En un núcleo considerable de los dirigentes de la izquierda colombiana con representación ejecutiva y parlamentaria se observa una tendencia a autocorregirse políticamente cuando el establishment los reconviene o se placen en nadar a favor de la corriente cuando las “encuestas de opinión” dicen afectarles. Así no se consigue musculatura política desde la izquierda y menos a costa de los indignados que, en el caso español por ejemplo, tienen en su haber 14.679 propuestas e ideas surgidas de las asambleas de base que se han se realizado en los lugares más inverosímiles y son terminantes cuando reclaman coherencia y honestidad a la clase política.
Jean-Luc Mélenchon, el aguerrido candidato del Front de Gauche (Frente de Izquierda) en Francia quien abarrotó la Plaza de la Bastilla en París y reunió a millares en una playa de Marsella se reclama como el hombre de la “furia y el ruido” – evocando al personaje de Shakespeare – y sin ambigüedades invita al pueblo a la resistencia lo mismo que a salir a las calles de la República para tomarse el poder y echar por tierra el régimen imperante. Mélenchon no niega sus simpatías con los gobiernos de izquierda en América Latina y en las legislativas de junio ha retado a la dirigente xenófoba, Marine Le Pen, del Frente Nacional en su propio feudo ultramontano para disputarle la curul al parlamento. Bastante daño le hace a los proyectos de izquierda que surgen en Colombia los giros y las maromas que habitualmente realizan dirigentes harto conocidos por la gente y que además se autoproclaman como representantes de la izquierda democrática. No es casual entonces que la mayoría que resiste en la calle, valga la redundancia, se resiste a votar por ellos. Parte de la Izquierda no acaba de entender esta dualidad del 15-M, la MANE o de los indignados en general.

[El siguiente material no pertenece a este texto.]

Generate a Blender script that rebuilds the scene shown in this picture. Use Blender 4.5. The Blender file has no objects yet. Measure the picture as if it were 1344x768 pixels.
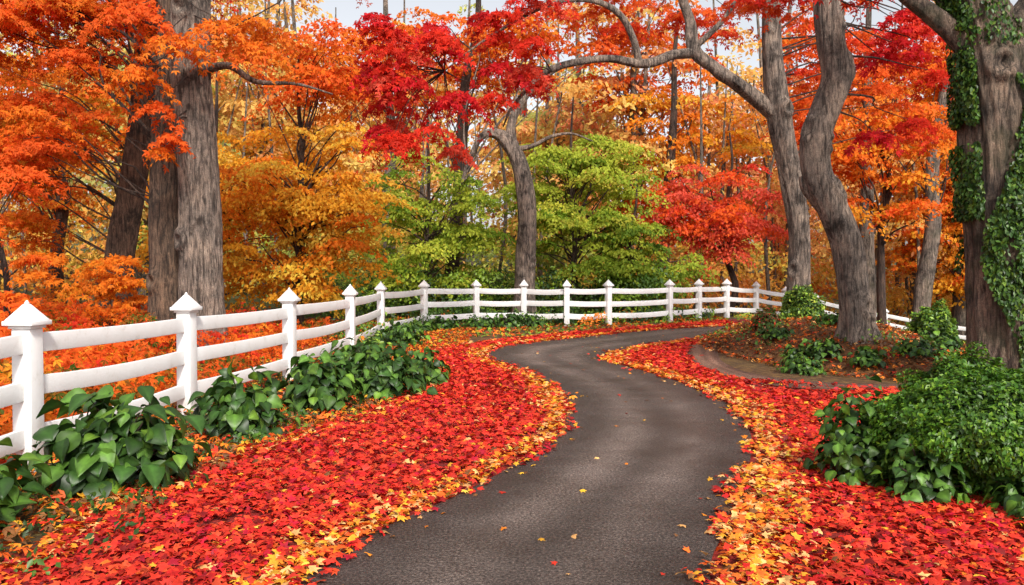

Otro aspecto que no cabe en los cerebros de ciertos cuadros de la izquierda son los conceptos de pluralidad y la aparente “no organización” como forma de organización de los movimientos en rebeldía. Los luchadores callejeros tienen fe en lo que están haciendo y no requieren un dogma para tenerla. Empleando un lenguaje parabólico diría, quizá como cierto evangelista, que de nada vale el dogma si no hay fe. No es una sola idea por la que la gente ha vuelto a las calles y las plazas sino muchas ideas y todas ellas válidas desde la perspectiva de cada luchador. Manifestaciones tales como el teatro de guerrilla, los disfraces, los performances o la exposición didáctica para entender un tema económico son los signos gramáticos de los nuevos tiempos. Construir los proyectos políticos y organizativos a partir de la praxis del pueblo es, desde los tiempos del ruido, el abecé para cualquier partido o movimiento que tenga como objetivo llegar al poder y hacer las trasformaciones estructurales que pide la mayoría. Es triste una historia política reducida a mera constancia histórica. Hay que perder el miedo a la audacia. No se trata de mirar con aire despectivo a los movimientos callejeros o tildarlos de espontáneos o voluntaristas y antes por el contrario desprenderse de esa mala leche e inspirarse en ese “estado de ánimo” que es capaz de mover a múltiples colectivos contra el racismo, por la educación gratuita, contra la corrupción financiera, por los derechos de los animales, contra la guerra, por la defensa de la tierra y sus raizales, contra la homofobia y la xenofobia, por la legalización de la marihuana, contra la censura de prensa, por la libertad de conciencia…en fin.